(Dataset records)
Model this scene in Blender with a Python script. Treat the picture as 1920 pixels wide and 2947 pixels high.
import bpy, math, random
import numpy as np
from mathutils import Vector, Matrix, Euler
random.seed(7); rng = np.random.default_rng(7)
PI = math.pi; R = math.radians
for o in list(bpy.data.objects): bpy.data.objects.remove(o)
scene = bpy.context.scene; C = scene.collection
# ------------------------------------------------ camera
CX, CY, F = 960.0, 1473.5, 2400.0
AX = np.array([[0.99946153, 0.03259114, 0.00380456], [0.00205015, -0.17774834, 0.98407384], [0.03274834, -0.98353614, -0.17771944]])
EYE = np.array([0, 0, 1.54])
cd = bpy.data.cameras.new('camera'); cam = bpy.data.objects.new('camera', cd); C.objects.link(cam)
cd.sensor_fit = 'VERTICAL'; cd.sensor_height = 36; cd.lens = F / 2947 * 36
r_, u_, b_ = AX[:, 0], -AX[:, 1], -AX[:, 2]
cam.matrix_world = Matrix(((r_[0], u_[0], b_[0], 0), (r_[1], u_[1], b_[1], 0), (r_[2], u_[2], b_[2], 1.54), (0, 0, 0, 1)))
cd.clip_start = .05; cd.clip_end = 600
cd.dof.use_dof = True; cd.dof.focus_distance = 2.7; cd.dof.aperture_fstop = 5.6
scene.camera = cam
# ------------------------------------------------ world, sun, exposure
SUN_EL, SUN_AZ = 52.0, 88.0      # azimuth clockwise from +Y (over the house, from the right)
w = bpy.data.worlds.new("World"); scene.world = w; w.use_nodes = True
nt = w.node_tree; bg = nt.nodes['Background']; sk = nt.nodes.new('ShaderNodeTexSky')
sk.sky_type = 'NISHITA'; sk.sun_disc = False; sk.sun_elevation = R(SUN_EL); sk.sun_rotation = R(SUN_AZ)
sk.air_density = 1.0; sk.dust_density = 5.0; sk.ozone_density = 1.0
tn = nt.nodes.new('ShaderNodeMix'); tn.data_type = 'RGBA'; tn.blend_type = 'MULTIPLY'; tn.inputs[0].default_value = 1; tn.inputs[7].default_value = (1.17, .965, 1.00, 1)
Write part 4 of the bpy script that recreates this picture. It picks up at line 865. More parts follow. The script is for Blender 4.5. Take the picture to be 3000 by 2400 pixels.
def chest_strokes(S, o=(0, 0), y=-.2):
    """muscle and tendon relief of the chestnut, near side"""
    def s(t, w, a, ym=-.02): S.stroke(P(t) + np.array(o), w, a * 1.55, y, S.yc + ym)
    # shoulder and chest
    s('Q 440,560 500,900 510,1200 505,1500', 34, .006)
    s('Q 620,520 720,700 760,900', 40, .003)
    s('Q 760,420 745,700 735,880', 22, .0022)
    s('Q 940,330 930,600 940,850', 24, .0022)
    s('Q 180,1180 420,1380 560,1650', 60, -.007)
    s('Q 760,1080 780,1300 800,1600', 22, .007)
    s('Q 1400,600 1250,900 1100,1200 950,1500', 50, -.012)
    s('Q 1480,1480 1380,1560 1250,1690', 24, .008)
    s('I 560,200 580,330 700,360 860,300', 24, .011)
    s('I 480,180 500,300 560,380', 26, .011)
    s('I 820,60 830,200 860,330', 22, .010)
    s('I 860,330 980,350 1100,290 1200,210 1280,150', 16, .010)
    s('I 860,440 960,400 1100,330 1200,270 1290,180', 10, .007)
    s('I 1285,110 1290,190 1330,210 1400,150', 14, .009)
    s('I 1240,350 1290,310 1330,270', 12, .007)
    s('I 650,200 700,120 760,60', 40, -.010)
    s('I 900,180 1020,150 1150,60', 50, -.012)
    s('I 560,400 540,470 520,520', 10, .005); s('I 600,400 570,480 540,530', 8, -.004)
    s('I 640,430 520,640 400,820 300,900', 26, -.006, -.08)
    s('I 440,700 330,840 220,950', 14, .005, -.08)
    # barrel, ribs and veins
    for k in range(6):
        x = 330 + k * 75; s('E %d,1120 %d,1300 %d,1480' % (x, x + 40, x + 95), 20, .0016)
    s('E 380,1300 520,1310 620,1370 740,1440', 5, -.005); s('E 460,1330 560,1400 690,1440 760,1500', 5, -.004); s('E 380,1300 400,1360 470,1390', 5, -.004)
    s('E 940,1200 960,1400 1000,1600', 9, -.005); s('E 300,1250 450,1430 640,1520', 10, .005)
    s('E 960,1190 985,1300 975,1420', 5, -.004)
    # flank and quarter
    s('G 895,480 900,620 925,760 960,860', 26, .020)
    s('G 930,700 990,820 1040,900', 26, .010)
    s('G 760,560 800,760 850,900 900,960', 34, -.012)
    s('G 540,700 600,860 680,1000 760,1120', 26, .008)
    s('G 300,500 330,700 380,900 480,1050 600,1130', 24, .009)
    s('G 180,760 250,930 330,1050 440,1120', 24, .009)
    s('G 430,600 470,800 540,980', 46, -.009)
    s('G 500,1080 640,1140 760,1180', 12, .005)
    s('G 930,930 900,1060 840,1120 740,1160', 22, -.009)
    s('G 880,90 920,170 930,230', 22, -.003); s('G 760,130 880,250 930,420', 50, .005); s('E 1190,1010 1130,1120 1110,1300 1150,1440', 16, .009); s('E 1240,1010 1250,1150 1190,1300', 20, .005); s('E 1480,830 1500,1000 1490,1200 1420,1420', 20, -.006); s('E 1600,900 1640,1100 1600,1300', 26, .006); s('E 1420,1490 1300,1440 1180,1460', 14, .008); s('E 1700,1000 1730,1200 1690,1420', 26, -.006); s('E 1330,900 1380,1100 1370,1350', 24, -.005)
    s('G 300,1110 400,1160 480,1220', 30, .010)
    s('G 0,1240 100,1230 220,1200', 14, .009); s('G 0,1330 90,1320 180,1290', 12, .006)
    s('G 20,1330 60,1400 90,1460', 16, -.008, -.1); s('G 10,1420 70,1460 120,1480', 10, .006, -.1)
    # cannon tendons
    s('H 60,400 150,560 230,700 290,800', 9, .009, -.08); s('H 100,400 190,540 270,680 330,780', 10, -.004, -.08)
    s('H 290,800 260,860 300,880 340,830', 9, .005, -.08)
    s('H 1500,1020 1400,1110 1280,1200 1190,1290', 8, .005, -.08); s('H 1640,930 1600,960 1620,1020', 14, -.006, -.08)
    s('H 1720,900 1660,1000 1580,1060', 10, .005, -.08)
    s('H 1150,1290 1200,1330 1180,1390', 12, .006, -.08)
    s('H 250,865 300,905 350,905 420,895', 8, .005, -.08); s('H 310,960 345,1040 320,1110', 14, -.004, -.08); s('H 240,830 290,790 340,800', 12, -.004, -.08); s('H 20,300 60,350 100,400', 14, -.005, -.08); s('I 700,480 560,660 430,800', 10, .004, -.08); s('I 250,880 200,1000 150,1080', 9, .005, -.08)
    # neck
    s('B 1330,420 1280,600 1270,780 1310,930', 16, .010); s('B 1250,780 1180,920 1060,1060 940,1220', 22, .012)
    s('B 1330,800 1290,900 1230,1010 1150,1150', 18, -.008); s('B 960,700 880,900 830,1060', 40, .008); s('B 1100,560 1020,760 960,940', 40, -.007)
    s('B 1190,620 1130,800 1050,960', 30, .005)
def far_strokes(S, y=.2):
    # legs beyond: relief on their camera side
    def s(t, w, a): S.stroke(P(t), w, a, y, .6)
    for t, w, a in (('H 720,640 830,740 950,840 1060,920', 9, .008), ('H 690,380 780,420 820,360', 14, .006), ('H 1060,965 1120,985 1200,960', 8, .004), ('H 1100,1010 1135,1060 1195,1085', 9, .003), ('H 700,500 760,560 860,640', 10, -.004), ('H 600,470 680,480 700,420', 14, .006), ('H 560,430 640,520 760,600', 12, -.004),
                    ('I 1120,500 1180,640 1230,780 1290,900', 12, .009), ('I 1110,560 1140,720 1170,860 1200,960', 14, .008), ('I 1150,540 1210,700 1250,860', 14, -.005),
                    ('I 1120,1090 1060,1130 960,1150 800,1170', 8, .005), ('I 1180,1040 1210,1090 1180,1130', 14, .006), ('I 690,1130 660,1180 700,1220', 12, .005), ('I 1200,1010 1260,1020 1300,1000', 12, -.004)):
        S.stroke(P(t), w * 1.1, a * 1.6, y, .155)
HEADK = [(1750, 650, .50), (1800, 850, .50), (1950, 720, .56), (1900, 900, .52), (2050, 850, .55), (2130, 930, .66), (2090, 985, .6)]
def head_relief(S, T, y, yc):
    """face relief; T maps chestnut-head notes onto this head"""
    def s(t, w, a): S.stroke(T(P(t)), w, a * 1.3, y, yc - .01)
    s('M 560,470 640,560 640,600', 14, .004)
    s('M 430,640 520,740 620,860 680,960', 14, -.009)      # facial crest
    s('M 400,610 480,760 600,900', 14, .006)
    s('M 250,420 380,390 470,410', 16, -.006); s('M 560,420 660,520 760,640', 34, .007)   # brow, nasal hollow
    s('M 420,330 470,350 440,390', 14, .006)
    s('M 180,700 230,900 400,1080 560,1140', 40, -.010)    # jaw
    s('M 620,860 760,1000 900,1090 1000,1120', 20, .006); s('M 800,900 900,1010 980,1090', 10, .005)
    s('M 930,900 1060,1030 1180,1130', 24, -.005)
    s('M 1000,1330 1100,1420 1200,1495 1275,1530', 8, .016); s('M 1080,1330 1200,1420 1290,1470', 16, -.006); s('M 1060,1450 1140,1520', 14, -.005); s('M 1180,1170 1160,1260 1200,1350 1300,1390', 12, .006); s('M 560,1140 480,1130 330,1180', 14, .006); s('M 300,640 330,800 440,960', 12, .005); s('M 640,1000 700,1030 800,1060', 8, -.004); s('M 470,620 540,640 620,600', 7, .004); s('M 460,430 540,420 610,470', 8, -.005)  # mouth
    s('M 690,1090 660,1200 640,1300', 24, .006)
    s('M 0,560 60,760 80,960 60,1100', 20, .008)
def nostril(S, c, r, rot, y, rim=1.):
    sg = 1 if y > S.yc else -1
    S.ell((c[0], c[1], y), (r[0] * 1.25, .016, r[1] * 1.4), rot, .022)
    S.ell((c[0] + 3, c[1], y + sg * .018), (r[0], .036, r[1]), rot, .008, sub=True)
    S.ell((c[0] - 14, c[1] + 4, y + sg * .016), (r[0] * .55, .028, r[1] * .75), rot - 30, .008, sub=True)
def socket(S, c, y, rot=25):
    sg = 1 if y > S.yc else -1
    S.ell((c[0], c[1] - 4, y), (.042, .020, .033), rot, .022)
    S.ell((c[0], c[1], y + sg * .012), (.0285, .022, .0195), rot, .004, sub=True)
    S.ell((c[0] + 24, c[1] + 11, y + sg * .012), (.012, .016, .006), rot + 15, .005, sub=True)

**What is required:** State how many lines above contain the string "this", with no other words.

**Problem solution:** 3